2. Der Kläger hat auch keinen Anspruch auf Verdienstsicherung im Hinblick auf die entfallenen Nachtschichtzuschläge.

a) Nach den Feststellungen des Berufungsgerichts ist der Kläger nicht aus gesundheitlichen Gründen auf den geringer bezahlten Arbeitsplatz des Springers im Zwei-Schicht-System am Rollformer versetzt worden, so dass die Voraussetzungen des § 12 Ziff. 1 Satz 1 GMTV nicht vorliegen. Der Kläger hat deshalb keinen Anspruch auf Verdienstsicherung in Höhe der entfallenen Nachtschichtzuschläge nach der Regelung in der Fußnote zu § 12 GMTV. Hiernach gilt als Versetzung auch eine Entgeltminderung aus gesundheitlichen Gründen bei Verbleiben am selben Arbeitsplatz. Der Tarifvertrag erweitert mit der Fußnote den Anwendungsbereich des § 12 Ziff. 1 Satz 1 GMTV. Trotz Verbleibens am bisherigen Arbeitsplatz wird auch eine Entgeltminderung aus gesundheitlichen Gründen als eine die Verdienstsicherung auslösende Arbeitsplatzänderung bewertet. Ob dies, wie die Beklagte meint, nur dann der Fall ist, wenn die Entgeltminderung eine gewisse Erheblichkeitsschwelle überschreitet, weil sie gem. Satz 2 der Fußnote im Zusammenhang mit einer notwendigen Änderungskündigung steht, unabhängig davon, ob diese tatsächlich ausgesprochen wird (vgl. hierzu BAG 6. Februar 1985 - 4 AZR 155/83 - AP TVG § 1 Tarifverträge: Textilindustrie Nr. 3), kann im Streitfall offenbleiben.

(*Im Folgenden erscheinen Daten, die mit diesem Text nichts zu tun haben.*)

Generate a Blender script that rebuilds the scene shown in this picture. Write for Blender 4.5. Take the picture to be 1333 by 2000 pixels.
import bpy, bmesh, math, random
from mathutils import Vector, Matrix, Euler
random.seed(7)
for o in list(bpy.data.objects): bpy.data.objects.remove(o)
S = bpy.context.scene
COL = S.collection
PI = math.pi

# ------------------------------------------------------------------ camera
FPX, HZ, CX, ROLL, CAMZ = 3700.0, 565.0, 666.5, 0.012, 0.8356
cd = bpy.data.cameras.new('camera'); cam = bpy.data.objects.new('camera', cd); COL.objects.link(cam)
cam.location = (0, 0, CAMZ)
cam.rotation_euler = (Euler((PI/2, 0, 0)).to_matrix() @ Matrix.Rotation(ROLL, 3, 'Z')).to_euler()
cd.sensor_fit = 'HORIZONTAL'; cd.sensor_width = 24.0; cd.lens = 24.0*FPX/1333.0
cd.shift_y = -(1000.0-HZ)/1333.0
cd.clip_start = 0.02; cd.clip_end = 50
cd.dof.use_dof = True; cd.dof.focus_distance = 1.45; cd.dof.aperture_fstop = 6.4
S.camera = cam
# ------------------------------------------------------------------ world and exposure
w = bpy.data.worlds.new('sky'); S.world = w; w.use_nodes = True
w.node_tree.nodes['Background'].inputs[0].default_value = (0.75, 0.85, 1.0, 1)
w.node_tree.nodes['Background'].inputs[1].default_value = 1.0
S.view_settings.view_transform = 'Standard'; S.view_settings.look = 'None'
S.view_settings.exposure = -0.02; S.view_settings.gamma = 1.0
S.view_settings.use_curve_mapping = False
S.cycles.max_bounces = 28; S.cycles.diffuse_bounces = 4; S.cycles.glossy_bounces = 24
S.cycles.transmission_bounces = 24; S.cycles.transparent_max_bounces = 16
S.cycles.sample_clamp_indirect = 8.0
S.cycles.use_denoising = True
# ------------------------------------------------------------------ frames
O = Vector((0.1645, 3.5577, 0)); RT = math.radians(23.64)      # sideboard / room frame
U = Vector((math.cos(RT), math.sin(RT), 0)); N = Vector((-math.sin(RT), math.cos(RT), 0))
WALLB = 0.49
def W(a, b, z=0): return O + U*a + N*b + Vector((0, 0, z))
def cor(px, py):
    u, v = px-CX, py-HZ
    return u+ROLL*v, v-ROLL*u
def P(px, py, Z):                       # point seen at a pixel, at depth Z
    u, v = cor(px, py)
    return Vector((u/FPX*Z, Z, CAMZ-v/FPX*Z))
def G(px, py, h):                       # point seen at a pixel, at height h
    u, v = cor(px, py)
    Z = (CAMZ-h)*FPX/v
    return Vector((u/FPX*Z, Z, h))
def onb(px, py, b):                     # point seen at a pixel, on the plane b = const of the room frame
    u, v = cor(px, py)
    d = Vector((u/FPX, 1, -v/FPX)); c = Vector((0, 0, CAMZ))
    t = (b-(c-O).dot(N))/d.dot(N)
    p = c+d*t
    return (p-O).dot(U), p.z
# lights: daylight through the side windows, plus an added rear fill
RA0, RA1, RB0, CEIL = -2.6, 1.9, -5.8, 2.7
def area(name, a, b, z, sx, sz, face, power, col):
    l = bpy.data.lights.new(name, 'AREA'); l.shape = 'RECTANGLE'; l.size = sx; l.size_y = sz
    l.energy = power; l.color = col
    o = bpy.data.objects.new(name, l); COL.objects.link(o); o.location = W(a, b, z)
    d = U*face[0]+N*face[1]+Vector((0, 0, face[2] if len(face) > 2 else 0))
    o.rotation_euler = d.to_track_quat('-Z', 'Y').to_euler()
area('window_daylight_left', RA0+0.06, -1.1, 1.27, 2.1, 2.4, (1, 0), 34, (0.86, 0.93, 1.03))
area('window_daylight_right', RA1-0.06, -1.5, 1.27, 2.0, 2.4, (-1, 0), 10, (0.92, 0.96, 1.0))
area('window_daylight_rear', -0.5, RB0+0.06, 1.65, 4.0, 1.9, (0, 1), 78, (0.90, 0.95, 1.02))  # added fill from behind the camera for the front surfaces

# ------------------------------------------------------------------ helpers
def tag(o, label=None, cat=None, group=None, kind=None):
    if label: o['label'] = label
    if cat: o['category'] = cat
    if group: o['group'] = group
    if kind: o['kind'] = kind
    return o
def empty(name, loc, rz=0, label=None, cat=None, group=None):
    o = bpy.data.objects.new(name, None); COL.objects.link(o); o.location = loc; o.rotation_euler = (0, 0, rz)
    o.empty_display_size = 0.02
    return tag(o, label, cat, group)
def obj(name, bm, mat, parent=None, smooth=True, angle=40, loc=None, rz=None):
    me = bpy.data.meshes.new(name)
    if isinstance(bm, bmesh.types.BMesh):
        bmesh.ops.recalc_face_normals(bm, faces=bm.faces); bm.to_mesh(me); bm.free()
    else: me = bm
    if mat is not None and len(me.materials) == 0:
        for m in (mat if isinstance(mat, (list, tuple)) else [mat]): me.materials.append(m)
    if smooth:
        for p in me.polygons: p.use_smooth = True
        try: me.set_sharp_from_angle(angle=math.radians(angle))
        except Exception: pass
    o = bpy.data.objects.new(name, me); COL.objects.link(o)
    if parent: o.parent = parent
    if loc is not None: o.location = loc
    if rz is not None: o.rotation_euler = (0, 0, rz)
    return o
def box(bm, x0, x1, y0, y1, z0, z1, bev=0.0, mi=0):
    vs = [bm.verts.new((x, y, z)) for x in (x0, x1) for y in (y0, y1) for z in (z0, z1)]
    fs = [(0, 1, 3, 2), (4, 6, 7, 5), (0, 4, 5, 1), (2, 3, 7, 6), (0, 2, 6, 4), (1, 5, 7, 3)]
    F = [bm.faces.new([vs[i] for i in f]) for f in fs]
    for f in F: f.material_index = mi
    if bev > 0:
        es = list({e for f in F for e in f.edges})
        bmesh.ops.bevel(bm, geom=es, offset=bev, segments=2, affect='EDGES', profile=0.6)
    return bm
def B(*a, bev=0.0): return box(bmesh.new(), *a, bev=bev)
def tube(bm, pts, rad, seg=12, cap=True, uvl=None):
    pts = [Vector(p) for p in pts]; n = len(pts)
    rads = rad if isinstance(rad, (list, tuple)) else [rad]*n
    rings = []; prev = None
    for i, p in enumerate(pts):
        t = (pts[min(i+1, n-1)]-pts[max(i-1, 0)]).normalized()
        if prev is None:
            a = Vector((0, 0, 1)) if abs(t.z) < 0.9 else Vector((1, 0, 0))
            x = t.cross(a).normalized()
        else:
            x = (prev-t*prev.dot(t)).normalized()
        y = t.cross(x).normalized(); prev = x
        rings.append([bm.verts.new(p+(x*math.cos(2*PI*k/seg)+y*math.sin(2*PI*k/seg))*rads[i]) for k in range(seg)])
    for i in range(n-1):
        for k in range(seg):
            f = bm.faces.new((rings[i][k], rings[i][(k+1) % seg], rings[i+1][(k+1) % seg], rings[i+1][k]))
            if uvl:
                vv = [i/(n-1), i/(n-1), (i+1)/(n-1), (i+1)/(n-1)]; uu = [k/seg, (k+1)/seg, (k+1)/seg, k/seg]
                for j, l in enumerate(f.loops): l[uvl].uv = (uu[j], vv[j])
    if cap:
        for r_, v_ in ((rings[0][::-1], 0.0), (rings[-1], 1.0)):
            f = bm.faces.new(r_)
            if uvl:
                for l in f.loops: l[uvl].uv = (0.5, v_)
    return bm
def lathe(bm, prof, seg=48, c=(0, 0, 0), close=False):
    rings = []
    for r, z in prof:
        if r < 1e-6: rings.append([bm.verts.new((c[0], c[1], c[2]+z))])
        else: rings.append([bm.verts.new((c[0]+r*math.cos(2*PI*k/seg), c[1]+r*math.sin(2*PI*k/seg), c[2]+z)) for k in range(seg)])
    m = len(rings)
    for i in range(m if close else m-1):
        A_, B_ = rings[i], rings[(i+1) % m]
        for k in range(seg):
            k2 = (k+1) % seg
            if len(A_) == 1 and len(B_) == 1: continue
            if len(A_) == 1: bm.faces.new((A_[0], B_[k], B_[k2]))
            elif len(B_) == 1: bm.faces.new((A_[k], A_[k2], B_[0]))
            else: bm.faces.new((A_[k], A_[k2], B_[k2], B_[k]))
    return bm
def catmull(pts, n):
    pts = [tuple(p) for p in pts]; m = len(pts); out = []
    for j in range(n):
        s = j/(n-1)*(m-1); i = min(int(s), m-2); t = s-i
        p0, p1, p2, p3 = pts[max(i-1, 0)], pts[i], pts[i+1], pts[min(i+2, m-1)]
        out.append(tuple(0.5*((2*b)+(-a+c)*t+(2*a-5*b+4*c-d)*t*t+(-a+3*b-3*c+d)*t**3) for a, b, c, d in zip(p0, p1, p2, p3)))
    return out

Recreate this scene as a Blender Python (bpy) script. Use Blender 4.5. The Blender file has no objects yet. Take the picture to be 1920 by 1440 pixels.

b) Der Kläger wird jedenfalls nicht mehr "am selben Arbeitsplatz", dh. als Inspekteur an der Glühanlage eingesetzt, sondern an einem anderen Arbeitsplatz am Rollformer. Erfolgt der Wechsel des Arbeitsplatzes selbst nicht aus gesundheitlichen Gründen, begründet der Wegfall der Nachtschichtzuschläge keinen Anspruch auf Verdienstsicherung. Es ist auch unerheblich, ob der Kläger infolge des Wegfalls der Nachtschicht bei Verbleiben an seinem Arbeitsplatz an der Glühanlage einen Anspruch auf Verdienstsicherung gehabt hätte.

c) Eine analoge Anwendung der tariflichen Regelungen auf anderweitige, ggf. gesundheitsbedingte Veränderungen von Arbeitsbedingungen, die ebenfalls zu einer Entgeltminderung führen, kommt nicht in Betracht. Es fehlt schon an einer planwidrigen Regelungslücke. Der Tarifvertrag bestimmt mit der Fußnote zu § 12 GMTV den Begriff des Arbeitsplatzwechsels bzw. der Versetzung als den die Verdienstsicherung auslösenden Umstand selbst in einer über das übliche Begriffsverständnis hinausgehenden Weise. Damit haben die Tarifparteien die Reichweite der Regelung abschließend normiert.

II. Die Kostenentscheidung beruht auf § 97 Abs. 1 ZPO.